---------- DATA IN THIS EXERCISE

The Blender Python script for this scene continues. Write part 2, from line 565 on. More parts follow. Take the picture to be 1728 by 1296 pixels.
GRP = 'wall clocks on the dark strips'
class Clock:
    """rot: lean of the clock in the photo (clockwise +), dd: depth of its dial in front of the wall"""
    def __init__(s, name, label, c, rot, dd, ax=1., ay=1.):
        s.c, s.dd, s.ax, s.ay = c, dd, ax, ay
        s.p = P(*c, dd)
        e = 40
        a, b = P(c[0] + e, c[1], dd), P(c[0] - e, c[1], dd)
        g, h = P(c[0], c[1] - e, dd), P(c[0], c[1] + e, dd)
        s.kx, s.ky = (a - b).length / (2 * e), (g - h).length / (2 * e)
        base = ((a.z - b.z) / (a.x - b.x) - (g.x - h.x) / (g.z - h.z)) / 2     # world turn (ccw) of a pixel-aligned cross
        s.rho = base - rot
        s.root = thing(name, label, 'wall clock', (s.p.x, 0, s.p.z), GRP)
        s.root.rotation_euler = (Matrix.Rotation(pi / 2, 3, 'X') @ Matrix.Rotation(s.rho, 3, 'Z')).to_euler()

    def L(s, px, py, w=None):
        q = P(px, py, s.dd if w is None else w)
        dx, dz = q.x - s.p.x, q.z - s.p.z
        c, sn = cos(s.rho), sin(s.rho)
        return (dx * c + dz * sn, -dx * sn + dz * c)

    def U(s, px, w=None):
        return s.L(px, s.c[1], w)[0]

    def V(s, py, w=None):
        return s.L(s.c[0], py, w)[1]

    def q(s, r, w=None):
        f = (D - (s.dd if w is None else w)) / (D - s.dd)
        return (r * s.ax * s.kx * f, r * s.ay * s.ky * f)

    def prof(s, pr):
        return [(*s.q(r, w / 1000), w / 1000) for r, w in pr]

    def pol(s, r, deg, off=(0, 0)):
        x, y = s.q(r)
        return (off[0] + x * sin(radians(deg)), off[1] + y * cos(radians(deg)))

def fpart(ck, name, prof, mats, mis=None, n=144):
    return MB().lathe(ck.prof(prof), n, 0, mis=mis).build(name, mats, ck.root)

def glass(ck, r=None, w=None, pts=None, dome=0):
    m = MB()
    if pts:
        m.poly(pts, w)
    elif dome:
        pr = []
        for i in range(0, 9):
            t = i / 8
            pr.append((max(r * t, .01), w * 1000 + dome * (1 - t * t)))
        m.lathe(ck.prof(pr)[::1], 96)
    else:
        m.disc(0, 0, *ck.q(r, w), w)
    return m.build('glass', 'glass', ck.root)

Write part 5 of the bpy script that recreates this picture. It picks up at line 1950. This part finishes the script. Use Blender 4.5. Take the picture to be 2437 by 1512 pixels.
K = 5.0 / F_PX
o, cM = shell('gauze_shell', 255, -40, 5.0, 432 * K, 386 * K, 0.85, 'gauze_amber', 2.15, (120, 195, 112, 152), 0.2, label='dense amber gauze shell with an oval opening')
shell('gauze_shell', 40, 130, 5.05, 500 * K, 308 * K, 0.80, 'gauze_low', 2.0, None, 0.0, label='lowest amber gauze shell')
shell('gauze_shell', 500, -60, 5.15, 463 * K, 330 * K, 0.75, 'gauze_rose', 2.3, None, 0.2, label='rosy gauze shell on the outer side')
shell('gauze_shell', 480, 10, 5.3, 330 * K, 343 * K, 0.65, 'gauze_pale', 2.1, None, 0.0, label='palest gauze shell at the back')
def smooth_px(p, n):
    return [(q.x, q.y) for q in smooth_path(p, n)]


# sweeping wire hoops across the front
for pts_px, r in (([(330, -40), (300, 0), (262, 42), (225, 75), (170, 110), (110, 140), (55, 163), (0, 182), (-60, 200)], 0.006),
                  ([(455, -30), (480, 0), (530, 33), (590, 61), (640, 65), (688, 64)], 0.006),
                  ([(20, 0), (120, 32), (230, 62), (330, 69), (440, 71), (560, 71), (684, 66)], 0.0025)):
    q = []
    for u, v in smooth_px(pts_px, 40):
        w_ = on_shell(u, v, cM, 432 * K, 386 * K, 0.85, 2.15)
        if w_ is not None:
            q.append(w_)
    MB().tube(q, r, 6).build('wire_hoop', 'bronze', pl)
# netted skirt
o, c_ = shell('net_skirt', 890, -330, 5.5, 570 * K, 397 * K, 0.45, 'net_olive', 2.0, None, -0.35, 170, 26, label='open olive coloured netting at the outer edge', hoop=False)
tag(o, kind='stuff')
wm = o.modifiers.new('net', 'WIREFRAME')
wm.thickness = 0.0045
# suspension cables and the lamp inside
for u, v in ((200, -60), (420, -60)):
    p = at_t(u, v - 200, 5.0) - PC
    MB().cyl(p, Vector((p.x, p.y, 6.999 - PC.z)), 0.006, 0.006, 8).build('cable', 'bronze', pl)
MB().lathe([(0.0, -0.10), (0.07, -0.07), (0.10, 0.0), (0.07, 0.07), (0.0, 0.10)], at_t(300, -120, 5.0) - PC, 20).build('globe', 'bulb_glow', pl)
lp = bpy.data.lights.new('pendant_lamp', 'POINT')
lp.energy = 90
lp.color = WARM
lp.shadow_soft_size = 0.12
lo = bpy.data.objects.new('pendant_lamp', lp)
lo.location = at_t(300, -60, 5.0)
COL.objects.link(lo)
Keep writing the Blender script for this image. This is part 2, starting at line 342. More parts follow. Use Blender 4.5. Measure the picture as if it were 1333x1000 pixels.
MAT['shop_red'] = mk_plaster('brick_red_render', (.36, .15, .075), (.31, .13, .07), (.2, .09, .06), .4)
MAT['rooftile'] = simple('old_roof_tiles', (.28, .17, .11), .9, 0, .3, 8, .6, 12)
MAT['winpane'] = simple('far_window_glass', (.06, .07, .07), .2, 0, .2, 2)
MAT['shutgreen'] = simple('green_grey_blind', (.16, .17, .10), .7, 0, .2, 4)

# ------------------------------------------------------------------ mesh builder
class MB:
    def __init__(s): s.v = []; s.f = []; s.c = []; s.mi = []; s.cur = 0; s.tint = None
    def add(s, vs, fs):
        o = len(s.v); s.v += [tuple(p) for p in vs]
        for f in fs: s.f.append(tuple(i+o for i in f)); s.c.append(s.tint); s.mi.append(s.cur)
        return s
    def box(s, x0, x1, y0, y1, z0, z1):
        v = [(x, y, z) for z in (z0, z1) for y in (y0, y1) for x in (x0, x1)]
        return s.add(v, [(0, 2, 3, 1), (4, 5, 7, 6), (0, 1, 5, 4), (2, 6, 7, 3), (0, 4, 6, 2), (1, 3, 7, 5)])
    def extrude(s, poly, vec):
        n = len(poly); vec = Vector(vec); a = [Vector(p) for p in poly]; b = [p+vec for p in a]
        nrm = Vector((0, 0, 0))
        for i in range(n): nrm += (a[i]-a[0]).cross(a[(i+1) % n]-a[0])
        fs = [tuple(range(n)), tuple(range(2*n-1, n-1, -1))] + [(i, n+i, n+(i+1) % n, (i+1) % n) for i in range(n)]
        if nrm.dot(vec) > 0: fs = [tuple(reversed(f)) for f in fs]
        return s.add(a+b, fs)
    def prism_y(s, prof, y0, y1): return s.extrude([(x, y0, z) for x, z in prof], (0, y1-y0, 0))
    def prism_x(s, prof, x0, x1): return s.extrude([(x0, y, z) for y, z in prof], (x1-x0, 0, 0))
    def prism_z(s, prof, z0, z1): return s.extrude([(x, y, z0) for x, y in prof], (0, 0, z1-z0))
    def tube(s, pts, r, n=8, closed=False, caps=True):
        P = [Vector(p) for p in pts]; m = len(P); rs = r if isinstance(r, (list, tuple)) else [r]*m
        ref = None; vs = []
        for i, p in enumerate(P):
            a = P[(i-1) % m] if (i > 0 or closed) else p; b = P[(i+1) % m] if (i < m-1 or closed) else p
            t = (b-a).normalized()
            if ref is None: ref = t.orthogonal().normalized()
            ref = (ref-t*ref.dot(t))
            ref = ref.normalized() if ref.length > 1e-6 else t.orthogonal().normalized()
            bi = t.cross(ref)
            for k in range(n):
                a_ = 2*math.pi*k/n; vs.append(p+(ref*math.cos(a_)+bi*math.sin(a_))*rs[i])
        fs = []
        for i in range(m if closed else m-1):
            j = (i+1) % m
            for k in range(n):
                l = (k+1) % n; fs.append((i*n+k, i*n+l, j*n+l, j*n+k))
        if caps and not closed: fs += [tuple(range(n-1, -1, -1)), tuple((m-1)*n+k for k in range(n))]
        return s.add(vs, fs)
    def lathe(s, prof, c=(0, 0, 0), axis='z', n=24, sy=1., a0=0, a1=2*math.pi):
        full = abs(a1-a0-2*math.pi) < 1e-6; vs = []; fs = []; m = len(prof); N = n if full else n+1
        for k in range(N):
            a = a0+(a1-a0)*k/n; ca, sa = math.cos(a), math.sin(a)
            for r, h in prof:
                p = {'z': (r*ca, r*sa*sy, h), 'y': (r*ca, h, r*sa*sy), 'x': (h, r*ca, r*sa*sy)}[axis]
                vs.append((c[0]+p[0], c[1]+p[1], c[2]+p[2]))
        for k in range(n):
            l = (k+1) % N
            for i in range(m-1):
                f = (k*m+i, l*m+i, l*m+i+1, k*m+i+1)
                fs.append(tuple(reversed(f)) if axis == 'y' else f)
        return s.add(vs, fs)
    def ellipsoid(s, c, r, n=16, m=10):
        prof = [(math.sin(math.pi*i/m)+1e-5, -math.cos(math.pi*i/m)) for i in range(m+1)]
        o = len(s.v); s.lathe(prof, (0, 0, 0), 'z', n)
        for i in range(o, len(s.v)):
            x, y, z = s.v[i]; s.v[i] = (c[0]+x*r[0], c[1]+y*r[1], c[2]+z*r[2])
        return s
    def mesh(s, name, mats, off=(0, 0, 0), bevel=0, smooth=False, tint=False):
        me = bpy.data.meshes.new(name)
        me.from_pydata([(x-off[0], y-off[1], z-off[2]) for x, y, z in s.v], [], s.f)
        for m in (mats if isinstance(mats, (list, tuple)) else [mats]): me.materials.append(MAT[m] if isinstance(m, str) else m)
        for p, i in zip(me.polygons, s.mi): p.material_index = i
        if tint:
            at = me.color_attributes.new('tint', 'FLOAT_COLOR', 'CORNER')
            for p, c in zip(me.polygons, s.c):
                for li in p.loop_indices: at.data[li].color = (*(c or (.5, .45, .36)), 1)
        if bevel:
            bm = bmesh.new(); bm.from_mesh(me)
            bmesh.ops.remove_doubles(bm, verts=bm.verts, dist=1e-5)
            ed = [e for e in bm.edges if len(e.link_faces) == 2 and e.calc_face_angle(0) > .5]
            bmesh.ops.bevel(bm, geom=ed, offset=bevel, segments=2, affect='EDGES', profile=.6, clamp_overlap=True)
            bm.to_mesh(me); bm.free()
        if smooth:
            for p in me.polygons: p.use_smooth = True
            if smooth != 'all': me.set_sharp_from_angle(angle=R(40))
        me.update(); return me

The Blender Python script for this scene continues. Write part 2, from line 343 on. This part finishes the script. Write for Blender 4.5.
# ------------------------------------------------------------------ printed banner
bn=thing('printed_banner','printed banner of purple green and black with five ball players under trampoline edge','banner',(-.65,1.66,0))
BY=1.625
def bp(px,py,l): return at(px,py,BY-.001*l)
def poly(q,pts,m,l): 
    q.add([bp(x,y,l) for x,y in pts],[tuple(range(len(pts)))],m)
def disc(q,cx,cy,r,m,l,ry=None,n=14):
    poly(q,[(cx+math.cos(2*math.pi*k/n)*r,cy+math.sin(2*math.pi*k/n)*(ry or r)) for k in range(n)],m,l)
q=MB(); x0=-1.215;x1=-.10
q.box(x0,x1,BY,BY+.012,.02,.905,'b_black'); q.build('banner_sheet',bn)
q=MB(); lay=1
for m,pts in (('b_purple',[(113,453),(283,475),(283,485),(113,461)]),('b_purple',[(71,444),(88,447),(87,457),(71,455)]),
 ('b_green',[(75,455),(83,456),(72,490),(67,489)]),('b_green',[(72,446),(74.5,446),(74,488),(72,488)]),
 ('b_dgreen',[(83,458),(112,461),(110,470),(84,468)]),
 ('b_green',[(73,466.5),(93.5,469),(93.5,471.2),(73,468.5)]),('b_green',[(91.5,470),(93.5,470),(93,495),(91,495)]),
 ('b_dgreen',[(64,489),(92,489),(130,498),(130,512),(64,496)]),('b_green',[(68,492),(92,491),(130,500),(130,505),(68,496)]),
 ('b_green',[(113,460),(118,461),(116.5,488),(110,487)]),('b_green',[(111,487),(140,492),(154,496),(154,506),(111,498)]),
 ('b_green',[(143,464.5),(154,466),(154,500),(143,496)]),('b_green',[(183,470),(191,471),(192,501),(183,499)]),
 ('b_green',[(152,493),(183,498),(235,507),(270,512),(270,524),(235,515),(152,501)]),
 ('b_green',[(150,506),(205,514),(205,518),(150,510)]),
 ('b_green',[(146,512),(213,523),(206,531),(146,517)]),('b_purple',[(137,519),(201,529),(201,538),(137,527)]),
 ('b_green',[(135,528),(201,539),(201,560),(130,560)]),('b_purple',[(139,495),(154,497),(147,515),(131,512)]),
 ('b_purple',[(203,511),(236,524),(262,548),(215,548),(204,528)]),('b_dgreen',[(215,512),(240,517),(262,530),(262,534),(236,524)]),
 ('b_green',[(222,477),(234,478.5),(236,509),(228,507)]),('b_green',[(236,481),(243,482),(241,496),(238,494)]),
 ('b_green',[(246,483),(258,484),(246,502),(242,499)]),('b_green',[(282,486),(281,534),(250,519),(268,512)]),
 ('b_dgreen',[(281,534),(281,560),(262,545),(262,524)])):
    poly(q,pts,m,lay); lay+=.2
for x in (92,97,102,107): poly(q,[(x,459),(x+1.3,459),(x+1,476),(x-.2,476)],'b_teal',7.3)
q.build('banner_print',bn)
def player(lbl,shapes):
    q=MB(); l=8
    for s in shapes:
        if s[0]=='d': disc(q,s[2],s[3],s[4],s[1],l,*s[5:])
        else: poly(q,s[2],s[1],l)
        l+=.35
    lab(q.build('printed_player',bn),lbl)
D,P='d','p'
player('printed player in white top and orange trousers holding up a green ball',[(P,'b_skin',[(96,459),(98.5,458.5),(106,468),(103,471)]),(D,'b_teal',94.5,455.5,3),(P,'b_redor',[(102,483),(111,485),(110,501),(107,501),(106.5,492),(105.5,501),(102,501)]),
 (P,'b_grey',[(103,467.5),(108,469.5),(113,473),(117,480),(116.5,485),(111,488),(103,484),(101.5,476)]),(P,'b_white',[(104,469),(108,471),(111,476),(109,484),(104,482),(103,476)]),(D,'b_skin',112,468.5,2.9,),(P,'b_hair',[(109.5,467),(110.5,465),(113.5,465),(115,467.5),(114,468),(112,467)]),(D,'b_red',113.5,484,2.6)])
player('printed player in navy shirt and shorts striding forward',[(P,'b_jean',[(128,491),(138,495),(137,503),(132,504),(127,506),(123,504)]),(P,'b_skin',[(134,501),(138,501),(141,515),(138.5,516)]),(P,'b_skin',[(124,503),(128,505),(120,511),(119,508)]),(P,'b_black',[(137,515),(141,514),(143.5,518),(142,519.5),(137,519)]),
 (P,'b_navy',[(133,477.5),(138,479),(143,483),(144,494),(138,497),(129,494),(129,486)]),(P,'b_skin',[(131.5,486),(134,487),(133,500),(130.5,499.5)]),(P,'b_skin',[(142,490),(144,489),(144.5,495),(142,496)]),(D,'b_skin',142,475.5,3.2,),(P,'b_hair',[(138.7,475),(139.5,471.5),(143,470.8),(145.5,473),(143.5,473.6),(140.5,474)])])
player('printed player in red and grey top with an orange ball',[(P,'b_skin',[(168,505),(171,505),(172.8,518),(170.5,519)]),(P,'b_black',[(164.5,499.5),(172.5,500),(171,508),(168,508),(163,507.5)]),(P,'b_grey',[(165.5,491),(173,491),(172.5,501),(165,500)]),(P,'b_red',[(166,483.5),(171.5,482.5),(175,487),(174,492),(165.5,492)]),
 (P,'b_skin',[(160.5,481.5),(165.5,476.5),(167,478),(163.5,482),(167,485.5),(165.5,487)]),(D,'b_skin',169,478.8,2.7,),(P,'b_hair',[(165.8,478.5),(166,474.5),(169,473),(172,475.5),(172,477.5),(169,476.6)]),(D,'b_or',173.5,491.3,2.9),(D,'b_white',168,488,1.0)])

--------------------

INSTRUCTION: From the very first line of the data through the line with "s.root.rotation_euler = (Matrix.Rotation(pi" in it, please reproduce each line exactly and output nothing more.

ANSWER IN FULL:
The Blender Python script for this scene continues. Write part 2, from line 565 on. More parts follow. Take the picture to be 1728 by 1296 pixels.
GRP = 'wall clocks on the dark strips'
class Clock:
    """rot: lean of the clock in the photo (clockwise +), dd: depth of its dial in front of the wall"""
    def __init__(s, name, label, c, rot, dd, ax=1., ay=1.):
        s.c, s.dd, s.ax, s.ay = c, dd, ax, ay
        s.p = P(*c, dd)
        e = 40
        a, b = P(c[0] + e, c[1], dd), P(c[0] - e, c[1], dd)
        g, h = P(c[0], c[1] - e, dd), P(c[0], c[1] + e, dd)
        s.kx, s.ky = (a - b).length / (2 * e), (g - h).length / (2 * e)
        base = ((a.z - b.z) / (a.x - b.x) - (g.x - h.x) / (g.z - h.z)) / 2     # world turn (ccw) of a pixel-aligned cross
        s.rho = base - rot
        s.root = thing(name, label, 'wall clock', (s.p.x, 0, s.p.z), GRP)
        s.root.rotation_euler = (Matrix.Rotation(pi / 2, 3, 'X') @ Matrix.Rotation(s.rho, 3, 'Z')).to_euler()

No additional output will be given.